Exclude images, then output the remaining data verbatim.
## START
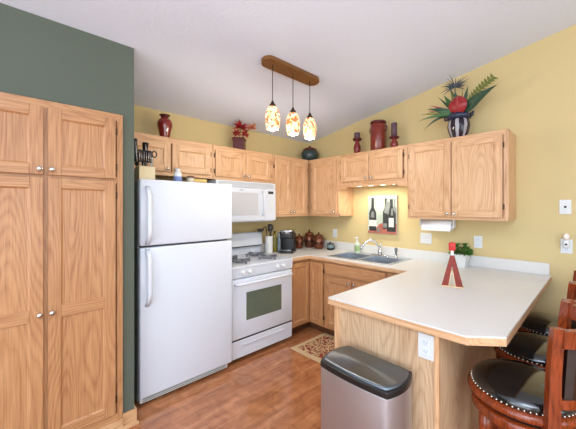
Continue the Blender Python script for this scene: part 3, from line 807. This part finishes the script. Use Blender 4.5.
for i in range(9):
    t = i / 8; w_ = .080 * math.sin(PI * (t * .88 + .10)) ** .7; zz = .228 + .165 * t; yb = -.075 - .03 * math.sin(PI * t)
    rows.append([(-w_, yb + .02, zz), (-w_ * .5, yb, zz - .004), (0.0, yb + .006, zz), (w_ * .5, yb, zz - .004), (w_, yb + .02, zz)])
m.strip(rows)
rl = obj('red_leaf', m, M_leafr, c, loc=(.018, 0, 0))
m = MB(); m.tube([(0, -.075, .235), (0, -.102, .32), (.0, -.078, .41)], .0022, 6)
for s_ in (-1, 1):
    for i in range(4): m.tube([(0, -.096, .27 + i * .03), (s_ * .055, -.096, .295 + i * .03)], .0013, 5)
obj('leaf_vein', m, pm('vein_pink', S(206, 120, 110), .5), rl)
lf('big_leaf', M_leafd, [((.04, -.03, .24), (.90, -.25, .62), .34, .095, .22)])
m = MB()
sp = [Vector((.02, .03, .25)) + Vector((.16 * t + .06 * t * t, -.04 * t, .33 * t - .10 * t * t)) for t in [i / 12 for i in range(13)]]
sp2 = [Vector((p.x * 1.12 + .01, p.y, p.z + .01)) for p in sp]
m.tube(sp2, .003, 6)
for i in range(3, 13):
    for s_ in (-1, 1): m.leaf(sp2[i], (.5 * s_ + .3, 0, .7 if s_ < 0 else -.25), .050, .026, .1, face=F)
obj('fern_frond', m, M_leafo, c)
m = MB()
for i in range(22):
    a = -PI * .22 + PI * 1.44 * i / 21
    m.leaf((-.03, -.01, .50), (math.cos(a) * 1.1, random.uniform(-.5, .2), .12 + math.sin(a) * .6), random.uniform(.09, .155), .011, .28, face=F)
m.tube([(-.02, 0, .2), (-.03, -.01, .40), (-.03, -.01, .495)], .004, 6)
obj('spiky_grass', m, M_grass, c)
lf('fern_leaf', M_leafd, [((.0, .02, .24), (-.3, 0, 1), .30, .05, .05), ((-.03, -.03, .24), (-.9, -.2, .55), .26, .05, .3), ((-.04, -.03, .24), (-1, -.2, .05), .30, .028, .75), ((.02, .02, .24), (.2, 0, 1), .26, .05, .1), ((-.02, 0, .24), (-.6, 0, .8), .28, .028, .1)])
lf('grass_blade', M_leafo, [((-.03, -.02, .23), (-1, -.1, .30), .33, .020, .10), ((-.03, -.03, .23), (-1, -.2, .62), .30, .022, .55), ((-.02, -.02, .23), (-.75, -.1, .5), .16, .06, .2), ((-.01, 0, .23), (-.25, 0, 1), .25, .05, .0), ((0, .02, .23), (.12, 0, 1), .27, .018, 0), ((0.02, .02, .23), (.3, 0, 1), .22, .012, 0)])
lf('fern_leaf', M_leafg, [((-.03, -.04, .23), (-.95, -.3, .18), .32, .030, .35), ((-.02, 0, .24), (-.45, 0, .9), .24, .07, .1), ((-.01, 0, .30), (-.15, 0, 1), .17, .06, 0), ((-.03, -.03, .24), (-.7, -.2, .3), .17, .05, .2)])
lf('red_blade', M_leafr, [((-.03, -.02, .24), (-1, -.1, .52), .26, .030, .08), ((-.03, -.02, .24), (-1, -.1, .75), .27, .026, .2), ((-.02, -.02, .24), (-.9, -.2, .30), .26, .028, .05)])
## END
=== Exercise response ===
Continue the Blender Python script for this scene: part 3, from line 807. This part finishes the script. Use Blender 4.5.
for i in range(9):
    t = i / 8; w_ = .080 * math.sin(PI * (t * .88 + .10)) ** .7; zz = .228 + .165 * t; yb = -.075 - .03 * math.sin(PI * t)
    rows.append([(-w_, yb + .02, zz), (-w_ * .5, yb, zz - .004), (0.0, yb + .006, zz), (w_ * .5, yb, zz - .004), (w_, yb + .02, zz)])
m.strip(rows)
rl = obj('red_leaf', m, M_leafr, c, loc=(.018, 0, 0))
m = MB(); m.tube([(0, -.075, .235), (0, -.102, .32), (.0, -.078, .41)], .0022, 6)
for s_ in (-1, 1):
    for i in range(4): m.tube([(0, -.096, .27 + i * .03), (s_ * .055, -.096, .295 + i * .03)], .0013, 5)
obj('leaf_vein', m, pm('vein_pink', S(206, 120, 110), .5), rl)
lf('big_leaf', M_leafd, [((.04, -.03, .24), (.90, -.25, .62), .34, .095, .22)])
m = MB()
sp = [Vector((.02, .03, .25)) + Vector((.16 * t + .06 * t * t, -.04 * t, .33 * t - .10 * t * t)) for t in [i / 12 for i in range(13)]]
sp2 = [Vector((p.x * 1.12 + .01, p.y, p.z + .01)) for p in sp]
m.tube(sp2, .003, 6)
for i in range(3, 13):
    for s_ in (-1, 1): m.leaf(sp2[i], (.5 * s_ + .3, 0, .7 if s_ < 0 else -.25), .050, .026, .1, face=F)
obj('fern_frond', m, M_leafo, c)
m = MB()
for i in range(22):
    a = -PI * .22 + PI * 1.44 * i / 21
    m.leaf((-.03, -.01, .50), (math.cos(a) * 1.1, random.uniform(-.5, .2), .12 + math.sin(a) * .6), random.uniform(.09, .155), .011, .28, face=F)
m.tube([(-.02, 0, .2), (-.03, -.01, .40), (-.03, -.01, .495)], .004, 6)
obj('spiky_grass', m, M_grass, c)
lf('fern_leaf', M_leafd, [((.0, .02, .24), (-.3, 0, 1), .30, .05, .05), ((-.03, -.03, .24), (-.9, -.2, .55), .26, .05, .3), ((-.04, -.03, .24), (-1, -.2, .05), .30, .028, .75), ((.02, .02, .24), (.2, 0, 1), .26, .05, .1), ((-.02, 0, .24), (-.6, 0, .8), .28, .028, .1)])
lf('grass_blade', M_leafo, [((-.03, -.02, .23), (-1, -.1, .30), .33, .020, .10), ((-.03, -.03, .23), (-1, -.2, .62), .30, .022, .55), ((-.02, -.02, .23), (-.75, -.1, .5), .16, .06, .2), ((-.01, 0, .23), (-.25, 0, 1), .25, .05, .0), ((0, .02, .23), (.12, 0, 1), .27, .018, 0), ((0.02, .02, .23), (.3, 0, 1), .22, .012, 0)])
lf('fern_leaf', M_leafg, [((-.03, -.04, .23), (-.95, -.3, .18), .32, .030, .35), ((-.02, 0, .24), (-.45, 0, .9), .24, .07, .1), ((-.01, 0, .30), (-.15, 0, 1), .17, .06, 0), ((-.03, -.03, .24), (-.7, -.2, .3), .17, .05, .2)])
lf('red_blade', M_leafr, [((-.03, -.02, .24), (-1, -.1, .52), .26, .030, .08), ((-.03, -.02, .24), (-1, -.1, .75), .27, .026, .2), ((-.02, -.02, .24), (-.9, -.2, .30), .26, .028, .05)])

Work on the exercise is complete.